# [Dataset extract]
┏━━

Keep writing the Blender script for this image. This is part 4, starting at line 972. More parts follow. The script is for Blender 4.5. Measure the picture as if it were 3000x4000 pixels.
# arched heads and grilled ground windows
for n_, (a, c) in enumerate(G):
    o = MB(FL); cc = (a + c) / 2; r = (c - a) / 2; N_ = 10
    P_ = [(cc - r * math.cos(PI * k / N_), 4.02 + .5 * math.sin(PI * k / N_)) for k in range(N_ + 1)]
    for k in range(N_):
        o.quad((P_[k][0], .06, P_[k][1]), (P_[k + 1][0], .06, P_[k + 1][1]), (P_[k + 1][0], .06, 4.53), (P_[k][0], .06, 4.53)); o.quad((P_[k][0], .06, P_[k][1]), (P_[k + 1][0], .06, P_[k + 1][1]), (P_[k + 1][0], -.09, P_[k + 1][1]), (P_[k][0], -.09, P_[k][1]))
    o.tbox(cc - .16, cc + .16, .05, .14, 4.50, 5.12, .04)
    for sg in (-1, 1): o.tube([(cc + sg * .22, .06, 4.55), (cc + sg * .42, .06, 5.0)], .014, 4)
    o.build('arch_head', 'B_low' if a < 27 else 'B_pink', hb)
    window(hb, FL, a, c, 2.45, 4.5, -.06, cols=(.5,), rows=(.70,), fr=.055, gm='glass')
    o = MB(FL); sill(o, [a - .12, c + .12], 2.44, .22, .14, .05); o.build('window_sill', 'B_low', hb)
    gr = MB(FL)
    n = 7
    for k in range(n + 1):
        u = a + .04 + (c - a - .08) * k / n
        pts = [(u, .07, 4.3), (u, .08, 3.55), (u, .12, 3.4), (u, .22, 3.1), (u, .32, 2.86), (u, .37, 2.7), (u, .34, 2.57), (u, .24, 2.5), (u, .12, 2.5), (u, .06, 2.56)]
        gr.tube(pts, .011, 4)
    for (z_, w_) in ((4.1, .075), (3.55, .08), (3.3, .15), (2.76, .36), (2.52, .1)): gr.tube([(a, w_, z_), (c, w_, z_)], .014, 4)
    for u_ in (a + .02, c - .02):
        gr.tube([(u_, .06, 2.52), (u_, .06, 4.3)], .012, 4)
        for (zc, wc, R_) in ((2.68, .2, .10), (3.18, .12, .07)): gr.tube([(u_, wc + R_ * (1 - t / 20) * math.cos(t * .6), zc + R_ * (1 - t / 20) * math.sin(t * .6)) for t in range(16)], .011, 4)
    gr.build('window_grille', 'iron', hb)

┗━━

# [The problem]
Repeat the data above, word for word.

# [Output of the task]
Keep writing the Blender script for this image. This is part 4, starting at line 972. More parts follow. The script is for Blender 4.5. Measure the picture as if it were 3000x4000 pixels.
# arched heads and grilled ground windows
for n_, (a, c) in enumerate(G):
    o = MB(FL); cc = (a + c) / 2; r = (c - a) / 2; N_ = 10
    P_ = [(cc - r * math.cos(PI * k / N_), 4.02 + .5 * math.sin(PI * k / N_)) for k in range(N_ + 1)]
    for k in range(N_):
        o.quad((P_[k][0], .06, P_[k][1]), (P_[k + 1][0], .06, P_[k + 1][1]), (P_[k + 1][0], .06, 4.53), (P_[k][0], .06, 4.53)); o.quad((P_[k][0], .06, P_[k][1]), (P_[k + 1][0], .06, P_[k + 1][1]), (P_[k + 1][0], -.09, P_[k + 1][1]), (P_[k][0], -.09, P_[k][1]))
    o.tbox(cc - .16, cc + .16, .05, .14, 4.50, 5.12, .04)
    for sg in (-1, 1): o.tube([(cc + sg * .22, .06, 4.55), (cc + sg * .42, .06, 5.0)], .014, 4)
    o.build('arch_head', 'B_low' if a < 27 else 'B_pink', hb)
    window(hb, FL, a, c, 2.45, 4.5, -.06, cols=(.5,), rows=(.70,), fr=.055, gm='glass')
    o = MB(FL); sill(o, [a - .12, c + .12], 2.44, .22, .14, .05); o.build('window_sill', 'B_low', hb)
    gr = MB(FL)
    n = 7
    for k in range(n + 1):
        u = a + .04 + (c - a - .08) * k / n
        pts = [(u, .07, 4.3), (u, .08, 3.55), (u, .12, 3.4), (u, .22, 3.1), (u, .32, 2.86), (u, .37, 2.7), (u, .34, 2.57), (u, .24, 2.5), (u, .12, 2.5), (u, .06, 2.56)]
        gr.tube(pts, .011, 4)
    for (z_, w_) in ((4.1, .075), (3.55, .08), (3.3, .15), (2.76, .36), (2.52, .1)): gr.tube([(a, w_, z_), (c, w_, z_)], .014, 4)
    for u_ in (a + .02, c - .02):
        gr.tube([(u_, .06, 2.52), (u_, .06, 4.3)], .012, 4)
        for (zc, wc, R_) in ((2.68, .2, .10), (3.18, .12, .07)): gr.tube([(u_, wc + R_ * (1 - t / 20) * math.cos(t * .6), zc + R_ * (1 - t / 20) * math.sin(t * .6)) for t in range(16)], .011, 4)
    gr.build('window_grille', 'iron', hb)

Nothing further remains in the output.